Вторую редакцию постановки Валерия Фокина по пьесе Льва Толстого «Живой труп». Александринский театр явил миру под названием «Третий выбор».
Однако тот, кто не знаком с драматургическим подлинником, написанным 115 лет назад, мало что поймет и сейчас: по недостатку логических связок новая, так же сокращенная редакция пьесы практически равна первой, образца 2006 года.
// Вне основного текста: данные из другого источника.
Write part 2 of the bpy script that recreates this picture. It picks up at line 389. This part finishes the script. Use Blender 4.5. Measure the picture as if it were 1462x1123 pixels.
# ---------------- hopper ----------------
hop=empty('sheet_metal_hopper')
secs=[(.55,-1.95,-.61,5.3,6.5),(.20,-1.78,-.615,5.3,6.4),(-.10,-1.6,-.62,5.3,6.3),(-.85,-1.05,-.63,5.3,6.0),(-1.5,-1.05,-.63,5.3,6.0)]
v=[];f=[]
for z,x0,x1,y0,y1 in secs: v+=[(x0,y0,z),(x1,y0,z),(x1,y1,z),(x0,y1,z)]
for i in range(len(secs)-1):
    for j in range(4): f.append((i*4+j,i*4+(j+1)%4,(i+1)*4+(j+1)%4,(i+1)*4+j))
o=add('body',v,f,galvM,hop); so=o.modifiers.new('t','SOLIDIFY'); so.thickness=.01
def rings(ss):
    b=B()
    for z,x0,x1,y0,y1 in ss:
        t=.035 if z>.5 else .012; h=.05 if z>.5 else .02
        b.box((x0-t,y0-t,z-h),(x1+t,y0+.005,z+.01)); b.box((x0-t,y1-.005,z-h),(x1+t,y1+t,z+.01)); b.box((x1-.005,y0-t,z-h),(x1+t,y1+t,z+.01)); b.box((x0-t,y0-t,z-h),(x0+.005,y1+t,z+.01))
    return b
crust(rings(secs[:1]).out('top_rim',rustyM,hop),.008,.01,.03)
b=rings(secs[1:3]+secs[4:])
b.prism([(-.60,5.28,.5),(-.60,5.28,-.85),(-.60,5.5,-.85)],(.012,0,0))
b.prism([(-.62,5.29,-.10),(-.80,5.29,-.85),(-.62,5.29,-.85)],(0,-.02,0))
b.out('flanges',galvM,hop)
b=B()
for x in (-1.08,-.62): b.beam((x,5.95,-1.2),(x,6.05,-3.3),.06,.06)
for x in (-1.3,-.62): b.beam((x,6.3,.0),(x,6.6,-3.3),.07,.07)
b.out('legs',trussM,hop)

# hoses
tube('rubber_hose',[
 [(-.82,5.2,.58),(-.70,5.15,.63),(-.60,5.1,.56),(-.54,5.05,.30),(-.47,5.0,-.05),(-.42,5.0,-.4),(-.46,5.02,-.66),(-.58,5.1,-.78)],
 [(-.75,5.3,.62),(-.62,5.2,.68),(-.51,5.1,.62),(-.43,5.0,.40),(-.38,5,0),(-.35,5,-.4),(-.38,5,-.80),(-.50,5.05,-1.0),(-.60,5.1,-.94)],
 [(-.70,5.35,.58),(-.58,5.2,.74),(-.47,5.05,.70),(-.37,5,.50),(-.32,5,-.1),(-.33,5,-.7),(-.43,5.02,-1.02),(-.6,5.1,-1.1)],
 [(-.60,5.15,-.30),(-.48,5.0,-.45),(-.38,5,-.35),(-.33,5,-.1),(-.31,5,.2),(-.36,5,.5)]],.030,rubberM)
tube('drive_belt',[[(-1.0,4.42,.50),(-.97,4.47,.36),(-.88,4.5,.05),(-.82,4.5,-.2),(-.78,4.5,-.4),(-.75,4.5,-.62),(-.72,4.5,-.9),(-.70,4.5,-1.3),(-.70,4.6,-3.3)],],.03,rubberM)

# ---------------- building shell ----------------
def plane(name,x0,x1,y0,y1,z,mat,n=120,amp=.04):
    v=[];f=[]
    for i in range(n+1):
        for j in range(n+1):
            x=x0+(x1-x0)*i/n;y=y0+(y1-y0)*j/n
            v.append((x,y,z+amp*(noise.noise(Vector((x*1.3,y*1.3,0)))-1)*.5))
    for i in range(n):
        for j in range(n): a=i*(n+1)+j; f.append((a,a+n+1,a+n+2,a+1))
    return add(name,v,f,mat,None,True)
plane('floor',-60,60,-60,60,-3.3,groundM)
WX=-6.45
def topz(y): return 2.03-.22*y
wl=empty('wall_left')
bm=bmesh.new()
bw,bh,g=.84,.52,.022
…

Впрочем, это вполне следует традиции Александринского театра — в первую очередь затрагивать взоры публики, а не умы, но некоторые смысловые потери, по-прежнему, кажутся очевидными.
Так, отсекая географию ухода главного героя из семьи, из определенного круга и определенного социального статуса к цыганам, Фокин лишает зрителя (как не знакомого с текстом Толстого, так и знакомого) возможности глубже понять Федора Протасова. Ведь от времен воспевшего цыган Пушкина до наших дней цыганское братство слывет вольницей, не поддающейся заключению в рамки условных приличий и этикетного вранья. Протасов, не сумевший перенести лживые условности «приличного общества», раздвоенность сознания своей жены Лизы, мечтающей о «хорошей» жизни с Карениным, запил и ушел к цыганам, «на дно», именно потому, что видел в них естество, правду жизни и отсутствие масок, присущих «благородным».
Социальная этажность в спектакле четко прослеживается благодаря сохраненной от первой редакции красивейшей, каллиграфичной сценографии Александра Боровского.
Если лифтовая клеть, в которую заключил себя Федор, явно относится к подземным этажам (для каждой сцены с Протасовым она поднимается из люка), то непосредственно подмостки воспринимаются как грешная земля, по которой «приходится ходить всем». Этажом выше обитает семья Протасовых, еще выше — Каренины, еще выше — земной суд, который считает, что вправе вершить судьбы людей. Еще выше, где-то под колосниками, туда, куда в финале устремится в лифте наконец-то решившийся на самоубийство Протасов, не иначе как размещается суд божий… Стилевое решение новой редакции все то же: царственный модерн, который в конце XIX — начале ХХ века ратовал за рациональность всего сущего, совмещенную с красотой и удобством. Огромное окно с характерными переплетами выполняет функцию фонаря, а ажурные перила с растительным причудливым узором по своему назначению равны металлической сетке, в которую забран лифт, ведущий «из преисподней в небо»…
Словом, внешне все осталось по-старому. В чем же состоит «вторая редакция»? Пожалуй, в режиссерском утверждении «незаменимых нет». Вместо Сергея Паршина Протасов нынче — артист МДТ Петр Семак, для которого «Третий выбор» — второй (после «Маскарада») выход на сцену Александринского театра. Юлия Марченко «получила повышение»: актриса, ранее исполнявшая роль Маши и выглядевшая в ней разночинной феминисткой, теперь играет истеричную Лизу, жену Протасова. Кстати, цыганская певица Маша (Олеся Соколова), еще в 2006 году превращенная режиссером в барышню и лишенная этнического свободолюбивого статуса, ныне в своей неуемной, но эпизодической по отношению к длительности спектакля заботе о Протасове кажется не менее лживой, чем Лиза…
Вместо Виталия Коваленко роль Каренина исполняет Андрей Матюков, бывший ранее художником Петушковым. Гения Александрова вместо Игоря Волкова играет Иван Ефремов, отличившийся в постановке Ирины Керученко «Сон смешного человека». Роль судебного следователя вместо Аркадия Волгина нынче поручена Степану Балакшину, блеснувшему в спектакле «Солнечный удар» той же Керученко. Ну, и так далее по списку действующих лиц и исполнителей. Всего в спектакле заняты более 20 человек, и когда они выходят на финальный поклон, поневоле проникаешься уважением к мастерству режиссера, сумевшего каждого из них сделать частью единой картины бытия. Красивой картины. А смыслы в ней теперь опять придется искать критике.